§ **What you need to do**
Below is a listing to transcribe in full and exactly; keep the pictures out.

§ **Data extract**
— START —
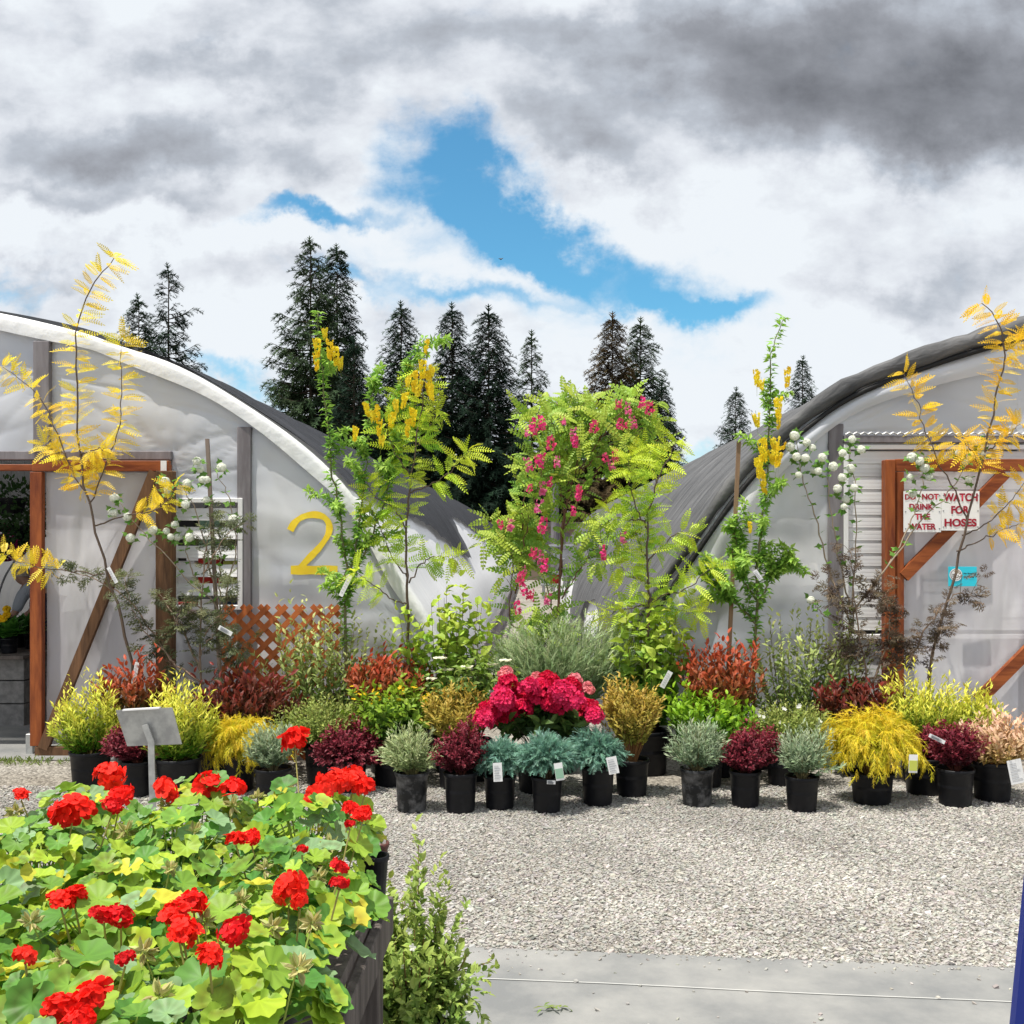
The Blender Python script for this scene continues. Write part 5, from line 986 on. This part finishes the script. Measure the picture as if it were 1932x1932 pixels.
# laburnums
def raceme_mesh(L, col, n=36):
    mb = MB(); z = -rng.uniform(0, 1, n) ** .9 * L; a = rng.uniform(0, 6.28, n); r = .030 * (1 + z / L * .65); p = np.stack([np.cos(a) * r, np.sin(a) * r, z], 1); d = unit(np.stack([np.cos(a), np.sin(a), 0 * a - .2], 1)); scatter(mb, TP['fl2'], p * [.85, .85, .6] , np.cross(d, rng.normal(size=(n, 3))), d, .0145 * rng.uniform(.7, 1.2, n), jitter(col, n, .12, .05)); tube(mb, [(0, 0, .02), (0, 0, -L)], .0015, .001, 4, (.2, .25, .04)); return mb.mesh('flower_raceme', M['petal'], None)
LAB = [raceme_mesh(.20, (.95, .74, .03)), raceme_mesh(.15, (.94, .76, .05)), raceme_mesh(.25, (.95, .70, .03), 46)]
def laburnum(label, px, Y, paths, rac, stake=None, ntw=16):
    t, b = tree_base('potted_tree', 'tree', label, px, Y, 'yellow flowered laburnum trees'); tr = MB(); fo = MB()
    for i, pts in enumerate(paths):
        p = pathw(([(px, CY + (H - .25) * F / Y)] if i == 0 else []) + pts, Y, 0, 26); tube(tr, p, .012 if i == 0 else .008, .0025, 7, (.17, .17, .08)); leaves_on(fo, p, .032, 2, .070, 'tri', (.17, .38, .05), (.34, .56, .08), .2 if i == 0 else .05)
        for s_ in sides(p, ntw - 3, .04, .27, .12, .6, (.15, .2, .05), tr): leaves_on(fo, s_, .024, 3, .066, 'tri', (.17, .38, .05), (.38, .58, .09))
    tr.build('trunk', M['stem'], t, smooth=True); fo.build('foliage', M['leaf'], t)
    for i, (x, y, s) in enumerate(rac): inst('flower_raceme', LAB[i % 3], t, at(x, y, Y - random.uniform(.08, .2)), (random.uniform(-.15, .15), random.uniform(-.15, .15), random.uniform(0, 6)), s)
    if stake: 
        mb = MB(); bar(mb, at(*stake[0], Y + .05), at(*stake[1], Y + .05), .028, .02); mb.build('stake', mat('stakewood%d' % px, (.30, .19, .11), .8, col2=(.22, .14, .09), vscale=6, stretch=(4, 4, .6)), t)
    return t
t = laburnum('three stemmed laburnum with yellow flower chains beside the number 2', 652, 7.5, [[(652, 1160), (655, 1120), (653, 1081), (646, 1014), (636, 937), (623, 871), (613, 758), (608, 700), (603, 640), (600, 590)], [(657, 1130), (662, 1091), (669, 1040), (679, 976), (690, 886), (692, 835), (697, 770), (706, 722)], [(660, 1110), (680, 1065), (705, 1000), (725, 950), (738, 905), (746, 824), (756, 745), (774, 681), (800, 640)]],
    [(598, 640, 1), (612, 620, .8), (622, 640, .9), (632, 655, 1.0), (640, 675, .9), (596, 665, .8), (690, 760, .8), (703, 775, .9), (716, 790, .8), (672, 805, .8), (722, 820, .9), (712, 765, .7), (740, 780, 1), (745, 755, .9), (770, 790, .8), (780, 770, 1), (790, 720, 1.1), (805, 700, 1.2), (798, 680, 1), (815, 690, .8), (782, 700, 1.0), (765, 740, .9), (770, 710, .8), (806, 640, .7), (812, 725, .9)])
add_tag(t, 652, 1105, 7.3, .03, .16, .45); 
t = laburnum('slim laburnum with yellow flower chains tied beside a wooden stake on the right', 1422, 7.5, [[(1425, 1180), (1428, 1120), (1432, 1050), (1436, 1000), (1442, 940), (1448, 870), (1452, 800), (1452, 740), (1455, 680), (1462, 640), (1478, 600)], [(1426, 1130), (1400, 1090), (1395, 1040), (1380, 990)], [(1428, 1180), (1380, 1130), (1340, 1100), (1320, 1080)], [(1430, 1150), (1455, 1090), (1490, 1060)]],
    [(1428, 700, .9), (1436, 715, .8), (1486, 695, .9), (1468, 750, 1.1), (1426, 780, 1.0), (1470, 780, .7), (1437, 830, 1.2), (1462, 825, 1.2), (1474, 835, 1.1), (1430, 860, 1.2), (1455, 850, 1), (1436, 890, 1.0), (1415, 985, .6), (1468, 860, .8)], ((1394, 833), (1371, 1330)), 14)
add_tag(t, 1430, 1085, 7.3, .03, .08, -.6)
# pink robinia
def cluster_mesh(col, n=24, L=.10):
    mb = MB(); z = -rng.uniform(0, 1, n) * L; a = rng.uniform(0, 6.28, n); p = np.stack([np.cos(a), np.sin(a), 0 * a], 1) * .024 + np.stack([0 * z, 0 * z, z], 1); d = unit(p * [1, 1, 0] + [0, 0, -.003]); scatter(mb, TP['fl2'], p * [.9, .9, 1], np.cross(d, rng.normal(size=(n, 3))), d + rng.normal(size=(n, 3)) * .6, .0145 * rng.uniform(.7, 1.2, n), jitter(col, n, .28, .1)); return mb.mesh('flower_cluster', M['petal'], None)
RC = [cluster_mesh((.80, .05, .24)), cluster_mesh((.68, .06, .18), 18, .08), cluster_mesh((.85, .16, .36), 20, .09)]
t, b = tree_base('potted_tree', 'tree', 'broad pink flowered locust tree rising in the middle of the alley gap', 1050, 7.5); tr = MB(); fo = MB()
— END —
§ **Reply**
The Blender Python script for this scene continues. Write part 5, from line 986 on. This part finishes the script. Measure the picture as if it were 1932x1932 pixels.
# laburnums
def raceme_mesh(L, col, n=36):
    mb = MB(); z = -rng.uniform(0, 1, n) ** .9 * L; a = rng.uniform(0, 6.28, n); r = .030 * (1 + z / L * .65); p = np.stack([np.cos(a) * r, np.sin(a) * r, z], 1); d = unit(np.stack([np.cos(a), np.sin(a), 0 * a - .2], 1)); scatter(mb, TP['fl2'], p * [.85, .85, .6] , np.cross(d, rng.normal(size=(n, 3))), d, .0145 * rng.uniform(.7, 1.2, n), jitter(col, n, .12, .05)); tube(mb, [(0, 0, .02), (0, 0, -L)], .0015, .001, 4, (.2, .25, .04)); return mb.mesh('flower_raceme', M['petal'], None)
LAB = [raceme_mesh(.20, (.95, .74, .03)), raceme_mesh(.15, (.94, .76, .05)), raceme_mesh(.25, (.95, .70, .03), 46)]
def laburnum(label, px, Y, paths, rac, stake=None, ntw=16):
    t, b = tree_base('potted_tree', 'tree', label, px, Y, 'yellow flowered laburnum trees'); tr = MB(); fo = MB()
    for i, pts in enumerate(paths):
        p = pathw(([(px, CY + (H - .25) * F / Y)] if i == 0 else []) + pts, Y, 0, 26); tube(tr, p, .012 if i == 0 else .008, .0025, 7, (.17, .17, .08)); leaves_on(fo, p, .032, 2, .070, 'tri', (.17, .38, .05), (.34, .56, .08), .2 if i == 0 else .05)
        for s_ in sides(p, ntw - 3, .04, .27, .12, .6, (.15, .2, .05), tr): leaves_on(fo, s_, .024, 3, .066, 'tri', (.17, .38, .05), (.38, .58, .09))
    tr.build('trunk', M['stem'], t, smooth=True); fo.build('foliage', M['leaf'], t)
    for i, (x, y, s) in enumerate(rac): inst('flower_raceme', LAB[i % 3], t, at(x, y, Y - random.uniform(.08, .2)), (random.uniform(-.15, .15), random.uniform(-.15, .15), random.uniform(0, 6)), s)
    if stake: 
        mb = MB(); bar(mb, at(*stake[0], Y + .05), at(*stake[1], Y + .05), .028, .02); mb.build('stake', mat('stakewood%d' % px, (.30, .19, .11), .8, col2=(.22, .14, .09), vscale=6, stretch=(4, 4, .6)), t)
    return t
t = laburnum('three stemmed laburnum with yellow flower chains beside the number 2', 652, 7.5, [[(652, 1160), (655, 1120), (653, 1081), (646, 1014), (636, 937), (623, 871), (613, 758), (608, 700), (603, 640), (600, 590)], [(657, 1130), (662, 1091), (669, 1040), (679, 976), (690, 886), (692, 835), (697, 770), (706, 722)], [(660, 1110), (680, 1065), (705, 1000), (725, 950), (738, 905), (746, 824), (756, 745), (774, 681), (800, 640)]],
    [(598, 640, 1), (612, 620, .8), (622, 640, .9), (632, 655, 1.0), (640, 675, .9), (596, 665, .8), (690, 760, .8), (703, 775, .9), (716, 790, .8), (672, 805, .8), (722, 820, .9), (712, 765, .7), (740, 780, 1), (745, 755, .9), (770, 790, .8), (780, 770, 1), (790, 720, 1.1), (805, 700, 1.2), (798, 680, 1), (815, 690, .8), (782, 700, 1.0), (765, 740, .9), (770, 710, .8), (806, 640, .7), (812, 725, .9)])
add_tag(t, 652, 1105, 7.3, .03, .16, .45); 
t = laburnum('slim laburnum with yellow flower chains tied beside a wooden stake on the right', 1422, 7.5, [[(1425, 1180), (1428, 1120), (1432, 1050), (1436, 1000), (1442, 940), (1448, 870), (1452, 800), (1452, 740), (1455, 680), (1462, 640), (1478, 600)], [(1426, 1130), (1400, 1090), (1395, 1040), (1380, 990)], [(1428, 1180), (1380, 1130), (1340, 1100), (1320, 1080)], [(1430, 1150), (1455, 1090), (1490, 1060)]],
    [(1428, 700, .9), (1436, 715, .8), (1486, 695, .9), (1468, 750, 1.1), (1426, 780, 1.0), (1470, 780, .7), (1437, 830, 1.2), (1462, 825, 1.2), (1474, 835, 1.1), (1430, 860, 1.2), (1455, 850, 1), (1436, 890, 1.0), (1415, 985, .6), (1468, 860, .8)], ((1394, 833), (1371, 1330)), 14)
add_tag(t, 1430, 1085, 7.3, .03, .08, -.6)
# pink robinia
def cluster_mesh(col, n=24, L=.10):
    mb = MB(); z = -rng.uniform(0, 1, n) * L; a = rng.uniform(0, 6.28, n); p = np.stack([np.cos(a), np.sin(a), 0 * a], 1) * .024 + np.stack([0 * z, 0 * z, z], 1); d = unit(p * [1, 1, 0] + [0, 0, -.003]); scatter(mb, TP['fl2'], p * [.9, .9, 1], np.cross(d, rng.normal(size=(n, 3))), d + rng.normal(size=(n, 3)) * .6, .0145 * rng.uniform(.7, 1.2, n), jitter(col, n, .28, .1)); return mb.mesh('flower_cluster', M['petal'], None)
RC = [cluster_mesh((.80, .05, .24)), cluster_mesh((.68, .06, .18), 18, .08), cluster_mesh((.85, .16, .36), 20, .09)]
t, b = tree_base('potted_tree', 'tree', 'broad pink flowered locust tree rising in the middle of the alley gap', 1050, 7.5); tr = MB(); fo = MB()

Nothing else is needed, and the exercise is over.